Serait-on bienvenu à nier ces attributs-là, sous prétexte qu’ils ne sont pas renfermés dans l’idée qu’un philosophe pourrait se faire d’une bouche ? Le feu contenu dans les corps n’éclaire pas toujours, sans doute ; mais mettez ce feu un peu plus en mouvement, et il vous éclairera ; rassemblez bien des rayons, et vous serez échauffé[1].

En un mot, on ne connaît les corps ni le reste que par leurs effets : or l’effet d’un corps lumineux est, je crois, d’éclairer et de brûler dans l’occasion.

2° Vous doutez de la propagation de la lumière ; doutez donc aussi de la propagation du son. M. Romer a vu, a fait voir, a démontré, et M. Bradley a redémontré, d’une manière encore plus admirable, que la lumière vient à nous en un temps que vous appellerez long ou court, comme il vous plaira : car il semble court, si vous considérez qu’en sept minutes et demie un rayon arrive du soleil à nous ; il paraît long, si vous faites attention que la lumière arrive en trente-six ans au moins d’une étoile de la sixième grandeur. Il n’y a rien de long, rien de court, rien de grand, rien de petit en soi, comme vous savez[2].

3° Toutes les observations de Bradley font connaître que la lumière n’est aucunement retardée dans son cours d’une étoile à nous. Vous conclurez de là s’il est possible qu’il y ait un plein absolu : car assurément ce sont des conclusions qu’il ne faut tirer que d’après le calcul et l’expérience. Un vrai newtonien ne fait pas la plus petite supposition, et il n’en faut jamais faire.

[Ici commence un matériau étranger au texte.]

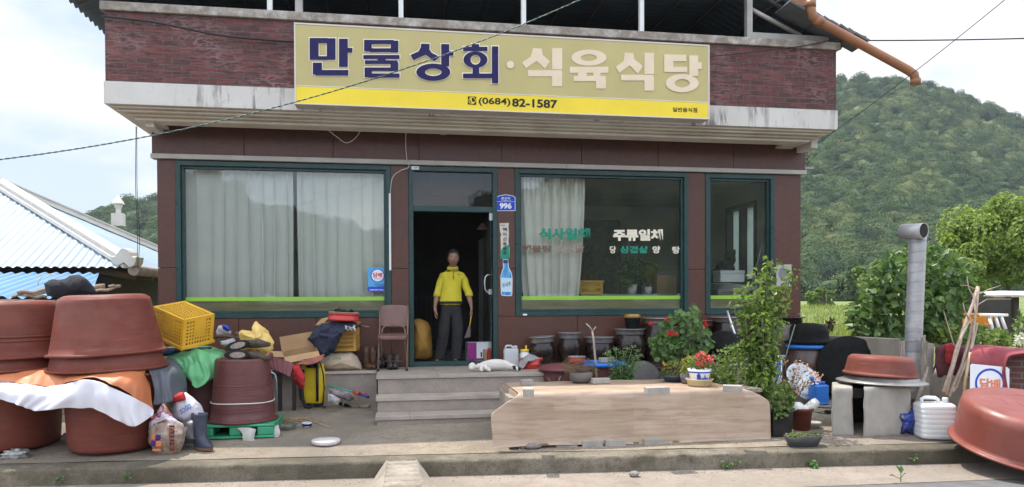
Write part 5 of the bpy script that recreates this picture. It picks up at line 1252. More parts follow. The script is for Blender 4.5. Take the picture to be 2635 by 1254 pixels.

4° Mais comment le soleil envoie-t-il tant de lumière sans s’épuiser, et comment votre cerveau produit-il tant d’idées sans les perdre, et n’en est même que plus lumineux ? Moi ! que je vous dise comment cela se fait, monsieur ? Dieu m’en garde ! je n’en sais rien, ni moi, ni personne. Je sais que la lumière arrive en un temps calculé ; que les rayons, venant d’environ 33 millions de lieues, sont presque parallèles ; que je fonds du plomb

  1. Voici une idée de Voltaire qui semble être un pressentiment de celles qu’on a aujourd’hui sur la lumière et la chaleur. ( D.)
  2. Voltaire ne pouvait avoir que des présomptions sur la distance des étoiles à la terre. (D.)